Carlos
Enrique Berbeglia, Pinamar, enero 2010
Tal vez de manera exclusiva
los neologismos más precisos y actuales, en concreto, los apenas pergeñados
hoy, posean la fortuna de comportarse bi-unívocamente
con el objeto designado (esto es, que la
palabra remita a un objeto y sólo a uno y que del objeto no fluya otro término equivalente, que, por igual, lo
designe). El resto de los conceptos (así, gramaticalmente, admitan la forma
de sustantivos, verbos o adjetivos) que pueblan la totalidad de los
diccionarios de la lengua o los vocabularios especializados de ciencias, de
historia, de arte o de filosofía, asumen tantas cargas significativas que su
intelección corre el riesgo de precipitarse en un valle donde los cruces
comprehensivos se multipliquen hasta volverlos incoherentes, desarticulados de
las “cosas” que los originaran, donde el nivel metafórico reine y gobierne
hasta la exasperación y que la irrealidad de cuanto afirmen los amenace con
transformarse en sombras perniciosas.
Así, por ejemplo, la “compacta dureza” de
una piedra que obstruye el camino sería diferente a la “débil resistencia” de
un argumento jurídico que defienda un robo.

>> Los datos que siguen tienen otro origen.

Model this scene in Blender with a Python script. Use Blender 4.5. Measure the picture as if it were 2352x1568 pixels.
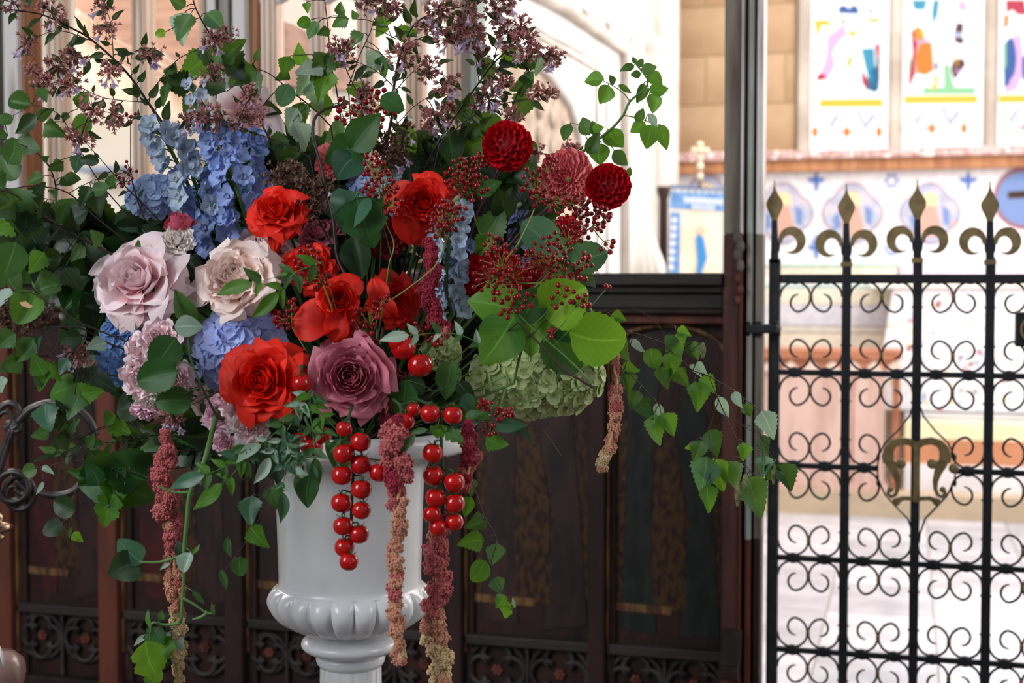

Sin embargo, la piedra, el
argumento jurídico, el robo, son entidades tan reales como real es la debilidad argumental que lo proteja al
reo, nueva entidad introducida aquí, protagonista del suceso que, hasta podría
abandonar esa categoría delictiva de darse el caso que, algún otro código
penal, contemplara la figura de “robo
por necesidad de alimentar a la familia en un caso de grave desnutrición en
época de desempleo” en donde no sería punible.
La realidad,
y las conspicuas metáforas conceptuales que las designan, fluctúan de manera alarmante, si reemplazamos la “piedra que (le) obstruye el camino” a un ocasional
viajero transitando un páramo, porque logró sortearla, por un espejismo
(“fenómeno óptico donde los objetos lejanos producen una imagen invertida como
reflejados en una superficie acuosa, debido a la reflexión de la luz al
atravesar capaz de aire de densidad distinta”, df. de
un manual de geografía) que no lo ilusiona con la pronta llegada a un
sitio menos inhóspito como el que atraviesa, porque conoce el fenómeno, por haberlo experimentado en otras ocasiones,
aunque el aventurero sepa, entonces,
que, cuanto ve, ni remotamente se encuentra allí donde lo ve, no por contar con
ese conocimiento des-ilusionante
lo deja, sin embargo, de observar
entretanto se acrecienta su sed y la ansiedad por superar el desierto lo obliga
al redoble de sus pasos.
Una pesadilla, de la cual nos despertamos
todavía confusos y atemorizados posee, al menos dos grados de realidad, la primera, mientras soñábamos
y los monstruos o los abismos atractores
prácticamente nos tocaban con sus alientos o vórtice siniestros y no podíamos
huir de ellos, la segunda, cuando la recordamos y tratamos de vincularla con
algún acontecimiento real de nuestra
vida despabilada con el fin racional de
entenderla.
¿Qué grado de realidad posee el concepto realidad? ¿Y las variadas ideas que nos
forjamos acerca de esa misma realidad?
En la historia del pensamiento hubo dos momentos, al menos, en que se postuló
la existencia de la realidad con fortaleza dogmática, en
De las ideas se ha desprendido una discusión interminable acerca de su presunta realidad, no equivalente a decir de su consistencia pues, de la ensambladura argumental y
demostrativa que posean se desencadenan,
una vez dadas a conocer, desde los actos sublimes hasta los ubicados en el
extremo opuesto, los aberrantes (todos ellos, a su vez, justificables de
acuerdo con la capacidad manifiesta de
sus exponentes, sea esta física, o estrictamente discursiva). Empero,
ciertamente, el transcurso de la historia sobreabunda en casos que nos muestran
cómo, hasta las ideas más absurdas pujan por ingresar en las mentes de los
“iluminados” deviniendo luego, gracias a su denodado entusiasmo y fortaleza acrítica, en una realidad
atroz. Que lo desmientan las víctimas de cuantos regímenes totalitarios sobreabundaron la historia.
Las ideas crean, por lo tanto, realidad
aunque no sean reales, o la crean precisamente porque, de alguna otra forma no
tangible, son reales. También se desprenden de la realidad y la designan hasta transfigurarla. La nube
que cruza, rauda, por encima de mi patio, es real, en cambio, la palabra que la
designa, /nube/ ¿qué distinto grado de realidad posee?
Volví a levantar la vista luego de haber
escrito el párrafo anterior y ya la nube había desaparecido.